Toyota on a Military Mission

December 7, 2004

When Toyota Motor Sales USA sought to hire thousands of skilled technicians and mechanics, the company set its sights on an unusual target: the U.S. military.

    Toyota set up a special Web site allowing active servicemen and servicewomen, veterans and military families to search for jobs at 1,417 Toyota and Lexus dealerships across the country.

"We had a mandate"
Larry Distler coordinates the Hire a Hero program for Toyota Motor Sales, which is the sales, marketing, distribution and customer service arm of Toyota, Lexus and Scion in the United States. Distler says that the idea for the online recruitment center was born of his company’s desire to do something for the military while the nation is at war. "Toyota has always been involved in supporting the military, but we wanted to come up with a way to support our servicemen and women who are coming home from the war."

    When Distler and his team began approaching dealerships about the possibility of hiring veterans, he says the response they got was overwhelming. "They said, ‘Let’s do it.’ We had a mandate."

    The Web tool, developed with Taleo, a San Francisco-based provider of talent management solutions, allows military personnel and their families to search for vacant positions at Toyota and Lexus dealerships by city and state. Interested job seekers can apply for such positions as sales consultants, service technicians and front-office support staff. For returning military personnel, Distler says, the Web site provides a way to get a jump on a job search. "If you’re a Marine from Oklahoma and you know you’re going back there in six months, you can start a dialogue with a dealer there." Each dealership now has a Hire a Hero coordinator, Distler says.

Unfilled positions
The online application site will do more than let Toyota Motor Sales show its patriotism. If successful, it could also help the company to overcome a severe shortage of skilled automotive technicians that has plagued the industry in recent years. Industry analysts say that as many as 60,000 such positions currently are going unfilled. On December 6, the U.S. Department of Labor announced it’s giving a $150,000 grant to acoalition of manufacturers and dealers to "gather, validate and deliver information and data about career opportunities in the automotive industry to career-related Web sites and to public workforce development professionals."

    By reaching out to military personnel, Toyota can tap into a pool of skilled labor. "The men and women of the U.S. military make up one of the best talent pools in America," says Don Esmond, a Marine Corps veteran and senior vice president and general manager of the Toyota division of Toyota Motor Sales, USA. "Our dealers have found that military veterans are well-trained, valuable additions to the workplace."

    For its part, Toyota hopes to provide the new veterans with something that may be just as important as a job: a successful transition back to civilian life. "In the past, people coming home from the military haven’t had the easiest time reintegrating," Distler says. "They leave the armed forces and they have no network. Our goal is to have these folks come home and find employment opportunities more easily than in the past."

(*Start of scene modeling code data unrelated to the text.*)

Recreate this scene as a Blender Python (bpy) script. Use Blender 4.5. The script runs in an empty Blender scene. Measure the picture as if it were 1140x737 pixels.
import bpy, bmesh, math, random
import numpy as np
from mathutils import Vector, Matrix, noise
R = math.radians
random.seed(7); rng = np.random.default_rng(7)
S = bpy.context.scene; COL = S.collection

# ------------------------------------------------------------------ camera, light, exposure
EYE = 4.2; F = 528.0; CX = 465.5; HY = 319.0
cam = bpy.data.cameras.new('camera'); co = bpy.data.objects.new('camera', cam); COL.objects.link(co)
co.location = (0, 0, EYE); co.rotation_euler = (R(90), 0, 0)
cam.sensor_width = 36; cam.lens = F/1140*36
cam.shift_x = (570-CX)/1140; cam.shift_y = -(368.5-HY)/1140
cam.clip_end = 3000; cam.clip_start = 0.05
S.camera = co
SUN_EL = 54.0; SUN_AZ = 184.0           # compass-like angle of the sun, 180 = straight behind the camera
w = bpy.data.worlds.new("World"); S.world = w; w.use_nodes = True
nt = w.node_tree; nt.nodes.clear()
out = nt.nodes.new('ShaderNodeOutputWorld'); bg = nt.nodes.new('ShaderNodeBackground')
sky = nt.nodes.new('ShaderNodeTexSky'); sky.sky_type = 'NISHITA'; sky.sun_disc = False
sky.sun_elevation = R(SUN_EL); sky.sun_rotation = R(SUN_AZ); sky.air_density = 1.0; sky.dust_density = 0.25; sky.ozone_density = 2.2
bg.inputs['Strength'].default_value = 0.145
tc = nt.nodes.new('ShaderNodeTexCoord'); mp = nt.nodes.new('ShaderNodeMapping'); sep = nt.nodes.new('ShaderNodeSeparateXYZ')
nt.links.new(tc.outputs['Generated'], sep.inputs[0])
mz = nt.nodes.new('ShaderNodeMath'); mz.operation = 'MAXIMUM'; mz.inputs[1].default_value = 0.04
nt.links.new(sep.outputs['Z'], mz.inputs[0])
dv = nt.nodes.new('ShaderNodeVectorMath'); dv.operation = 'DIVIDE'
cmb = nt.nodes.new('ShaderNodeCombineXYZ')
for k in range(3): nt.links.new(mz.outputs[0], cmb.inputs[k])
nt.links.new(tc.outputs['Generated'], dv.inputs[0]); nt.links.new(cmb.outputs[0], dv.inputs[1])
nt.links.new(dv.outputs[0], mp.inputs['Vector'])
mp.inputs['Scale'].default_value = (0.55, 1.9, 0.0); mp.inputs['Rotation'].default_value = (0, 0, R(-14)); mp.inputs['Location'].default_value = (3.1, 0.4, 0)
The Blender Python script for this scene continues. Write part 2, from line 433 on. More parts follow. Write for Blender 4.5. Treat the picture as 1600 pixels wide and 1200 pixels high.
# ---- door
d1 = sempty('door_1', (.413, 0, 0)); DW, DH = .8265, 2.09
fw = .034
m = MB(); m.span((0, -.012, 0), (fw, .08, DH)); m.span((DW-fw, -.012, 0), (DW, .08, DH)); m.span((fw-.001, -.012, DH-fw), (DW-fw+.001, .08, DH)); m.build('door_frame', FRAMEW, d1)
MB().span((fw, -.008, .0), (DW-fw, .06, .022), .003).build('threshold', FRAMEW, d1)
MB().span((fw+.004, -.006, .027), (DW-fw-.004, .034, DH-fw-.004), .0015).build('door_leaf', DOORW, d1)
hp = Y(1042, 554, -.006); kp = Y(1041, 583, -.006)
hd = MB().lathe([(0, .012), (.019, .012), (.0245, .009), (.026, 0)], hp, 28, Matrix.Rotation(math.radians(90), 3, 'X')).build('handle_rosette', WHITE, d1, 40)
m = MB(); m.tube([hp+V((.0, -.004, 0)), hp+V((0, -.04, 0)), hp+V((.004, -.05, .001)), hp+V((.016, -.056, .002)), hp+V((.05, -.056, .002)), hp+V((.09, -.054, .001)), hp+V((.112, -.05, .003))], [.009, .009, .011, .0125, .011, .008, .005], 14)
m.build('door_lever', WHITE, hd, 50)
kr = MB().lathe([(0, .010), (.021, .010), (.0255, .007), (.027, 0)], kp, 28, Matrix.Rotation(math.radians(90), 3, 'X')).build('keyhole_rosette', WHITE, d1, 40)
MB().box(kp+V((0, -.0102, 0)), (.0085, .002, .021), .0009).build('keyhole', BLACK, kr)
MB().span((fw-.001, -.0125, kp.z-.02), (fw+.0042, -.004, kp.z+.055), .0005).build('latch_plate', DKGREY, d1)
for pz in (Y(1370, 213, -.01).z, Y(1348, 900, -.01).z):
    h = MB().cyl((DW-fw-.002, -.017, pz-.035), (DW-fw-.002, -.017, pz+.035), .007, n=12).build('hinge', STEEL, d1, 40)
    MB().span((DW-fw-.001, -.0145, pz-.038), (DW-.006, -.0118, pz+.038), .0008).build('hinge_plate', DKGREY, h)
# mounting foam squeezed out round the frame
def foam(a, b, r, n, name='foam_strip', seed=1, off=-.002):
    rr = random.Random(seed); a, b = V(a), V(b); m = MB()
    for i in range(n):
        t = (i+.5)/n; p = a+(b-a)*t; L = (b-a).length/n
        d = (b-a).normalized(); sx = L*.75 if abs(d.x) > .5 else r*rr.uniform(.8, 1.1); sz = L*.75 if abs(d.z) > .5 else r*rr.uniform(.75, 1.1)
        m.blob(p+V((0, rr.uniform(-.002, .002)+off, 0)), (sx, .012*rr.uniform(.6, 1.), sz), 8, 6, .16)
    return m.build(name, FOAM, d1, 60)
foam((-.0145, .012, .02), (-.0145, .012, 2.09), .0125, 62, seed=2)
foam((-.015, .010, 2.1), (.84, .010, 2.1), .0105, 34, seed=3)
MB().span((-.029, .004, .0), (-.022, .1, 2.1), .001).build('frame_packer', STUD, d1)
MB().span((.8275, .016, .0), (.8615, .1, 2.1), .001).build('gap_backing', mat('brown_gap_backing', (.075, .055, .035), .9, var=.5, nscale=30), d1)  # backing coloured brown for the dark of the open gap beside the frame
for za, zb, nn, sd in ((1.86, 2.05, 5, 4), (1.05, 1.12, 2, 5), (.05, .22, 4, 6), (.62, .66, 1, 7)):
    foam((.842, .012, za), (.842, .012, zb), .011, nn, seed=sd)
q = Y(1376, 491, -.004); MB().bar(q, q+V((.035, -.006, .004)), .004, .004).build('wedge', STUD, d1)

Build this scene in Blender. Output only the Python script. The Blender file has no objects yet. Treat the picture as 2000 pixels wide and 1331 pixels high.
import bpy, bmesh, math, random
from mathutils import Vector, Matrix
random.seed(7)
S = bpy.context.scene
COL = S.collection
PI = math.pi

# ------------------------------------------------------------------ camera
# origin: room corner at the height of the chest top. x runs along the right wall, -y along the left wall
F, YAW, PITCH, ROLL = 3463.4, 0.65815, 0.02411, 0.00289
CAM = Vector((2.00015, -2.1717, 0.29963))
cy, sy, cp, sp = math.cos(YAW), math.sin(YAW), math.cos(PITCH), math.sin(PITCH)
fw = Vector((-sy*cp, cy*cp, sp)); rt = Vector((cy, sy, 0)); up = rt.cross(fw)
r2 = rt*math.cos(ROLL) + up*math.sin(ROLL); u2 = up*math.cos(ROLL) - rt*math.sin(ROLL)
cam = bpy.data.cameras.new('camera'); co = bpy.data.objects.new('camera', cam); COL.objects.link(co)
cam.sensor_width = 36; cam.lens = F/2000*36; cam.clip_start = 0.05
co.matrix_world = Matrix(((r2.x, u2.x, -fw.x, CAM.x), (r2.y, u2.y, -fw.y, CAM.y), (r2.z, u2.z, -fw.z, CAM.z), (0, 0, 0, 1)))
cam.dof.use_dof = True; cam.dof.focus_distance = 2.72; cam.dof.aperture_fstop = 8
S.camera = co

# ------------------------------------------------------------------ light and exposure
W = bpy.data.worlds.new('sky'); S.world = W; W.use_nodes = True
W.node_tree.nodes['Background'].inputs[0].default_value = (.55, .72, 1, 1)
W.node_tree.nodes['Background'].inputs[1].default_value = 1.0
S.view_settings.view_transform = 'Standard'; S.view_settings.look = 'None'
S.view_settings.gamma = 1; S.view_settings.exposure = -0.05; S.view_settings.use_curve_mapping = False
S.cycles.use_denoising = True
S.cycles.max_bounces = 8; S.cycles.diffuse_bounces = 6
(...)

    The Hire a Hero Web site, accessible from and, went live in September and has since attracted a flurry of interest from military families. It’s attracting about 2,000 monthly visitors. As of early December, six former military men and women have been hired at California dealerships.

    This fall, Toyota sought to boost the project’s profile by promoting it during NASCAR Craftsman Truck Series races in cities near large military bases. The No. 22 Tundra truck, driven by racer Bill Lester, sported the Hire a Hero logo.

    As for the number of military personnel who have been successfully matched with jobs, Distler admits that it’s still small. But there’s a good reason for that, he says. "You don’t have tons of people coming out of the military right now. When the issue gets resolved," he says, referring to the war in Iraq, "people will be on their way home."